Is Oil Shale in Colorodo the answer for US?

Discussion in 'Economics' started by limitdown, Nov 7, 2007.

  1. That is impressive! The only thing is that it looks like it definitely still has the nuclear waste issue, albeit at a slower pace?

    http://en.wikipedia.org/wiki/Pebble_bed_reactor
     
    #31     Nov 12, 2007
  2. Cutten

    Cutten

    Hmm, it can't really be hedged for the expected lifetime of an oil project. Hedging oil prices for 1 year is expensive enough, but for 7 years+? The options premiums would be insane, and if you use futures then you are taking on massive cashflow risk if oil rises significantly (just look at all the silver mines that got raped during the Hunt rally in 79-80 - they were hedged and had massive margin calls as silver went up 5 fold).
     
    #32     Nov 13, 2007
  3. nevadan

    nevadan

    #33     Nov 15, 2007
  4. Thx a lot. I was having a great afternoon until I read this!

    You know we should fine those fools a couple hundred thousand every time they increase a tax. That might stop them...
     
    #34     Nov 15, 2007
  5. The statement is made several times regarding the mining of public lands. Does that mean the tax would be specific to actual public lands, or are they considering all lands public? The companies I was referring to in Uintah county Utah have purchased thousands of acres of land and it is therefore private.

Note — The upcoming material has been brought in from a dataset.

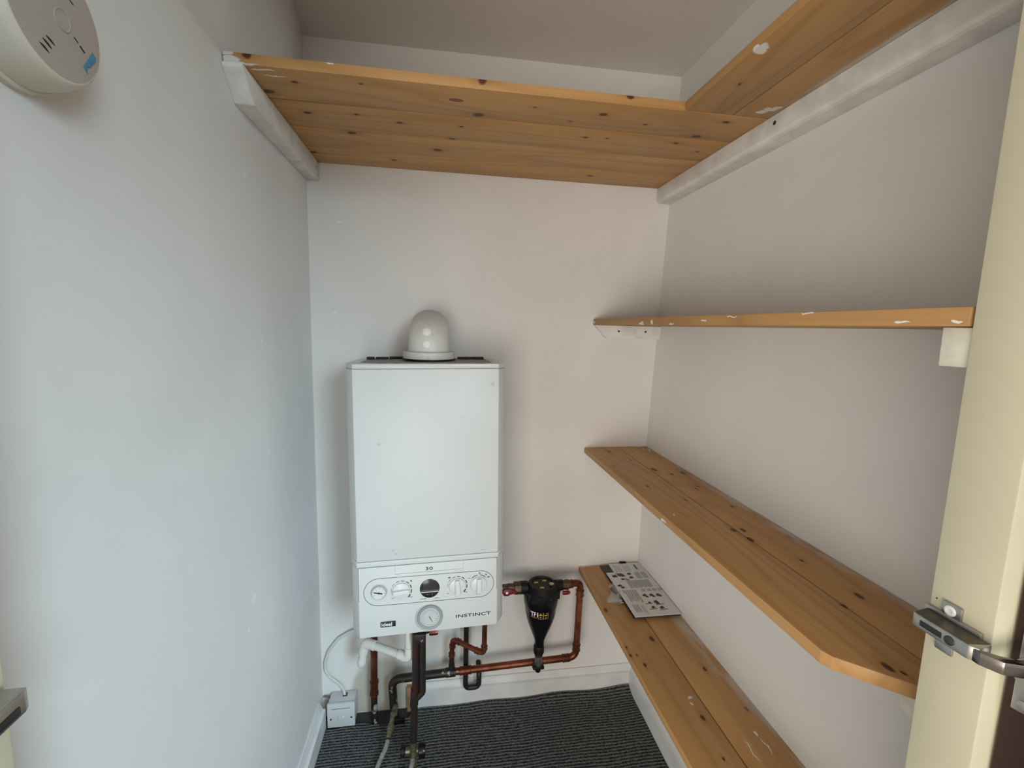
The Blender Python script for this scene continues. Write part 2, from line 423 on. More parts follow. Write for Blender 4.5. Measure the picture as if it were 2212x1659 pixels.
# carpet, cut short round the pipes, its back edge curling up the skirting
bm = B()
NX, NY = 60, 70
def cz(x, y):
    z = .004 + .0012*math.sin(x*19)+.0010*math.sin(y*23+x*5)
    if x > .25:
        e = max(0, 1-(-y-.02)/.06); t = min(1, (x-.25)/.8)
        z += e*e*(.004+.013*t+.003*math.sin(x*26))
    return z
def yb(x):
    if x < .26: return -.056-.006*math.sin(x*40)
    return -.056+.034*min(1, (x-.26)/.05)
G = []
for i in range(NX+1):
    x = .022+(W-.02-.022)*i/NX; col = []
    for j in range(NY+1):
        t = (j/NY)**1.7; y = yb(x)+(-1.09-yb(x))*t
        col.append(bm.verts.new((x, y, cz(x, y))))
    G.append(col)
top = []
for i in range(NX):
    for j in range(NY): top.append(bm.faces.new([G[i][j], G[i+1][j], G[i+1][j+1], G[i][j+1]]))
r = bmesh.ops.extrude_face_region(bm, geom=top)
for v in [g for g in r['geom'] if isinstance(g, bmesh.types.BMVert)]: v.co.z = -.0035
tag(obj('carpet', bm, M_carpet), 'charcoal grey ribbed carpet with a wavy edge covering the cupboard floor', 'carpet')

# ------------------------------------------------------------------ shelves
def planks(bm, along, a, b, joints, z0, z1, gaps, bev=.0012):
    """joints: sorted positions across; gap at each inner joint"""
    k = len(joints)
    for i in range(k-1):
        lo = joints[i]+(gaps[i-1]/2 if i > 0 else 0); hi = joints[i+1]-(gaps[i]/2 if i < k-2 else 0)
        if along == 0: box(bm, a, b, lo, hi, z0, z1, bev)
        else: box(bm, lo, hi, a, b, z0, z1, bev)
    for i in range(1, k-1):
        g = gaps[i-1]/2+.001
        if along == 0: F = box(bm, a+.001, b-.001, joints[i]-g, joints[i]+g, z0+.0025, z1-.0025)
        else: F = box(bm, joints[i]-g, joints[i]+g, a+.001, b-.001, z0+.0025, z1-.0025)
        for f in F: f.material_index = 1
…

    Taxing the extraction of wealth from public lands is understandable. Taxing the extraction of wealth from private lands beyond a standard corporate rate is not at all fair.
     
    #35     Nov 15, 2007
  6. nevadan

    nevadan

    Good question. The link is to a page that has a video of the proposal introduction by Rep Rahall of W Va. It is unclear whether shale mining would be included since oil and gas producers already have to pay severance taxes. Oil shale could fall into a gray area since it is hard rock mining so the law of unintended consequences might apply. One of the things that the bill attacks apparently is the mine patent laws that secure ownership of land for the mine owner.( the possible purchase vehicle of the companies you are referring to?) The bottom line is an increase in government control in the name of "doing good". Like most political solutions it will probably cause more problems than it solves. The Mining Law of 1872 is clearly outdated and needs upgrading and I am certainly no fan of letting foreign multinational mining concerns obtain control of domestic properties to reap the profits and then bail after the good has been taken (Galactic Resources comes to mind), but this is just another power grab for money by a politician imo.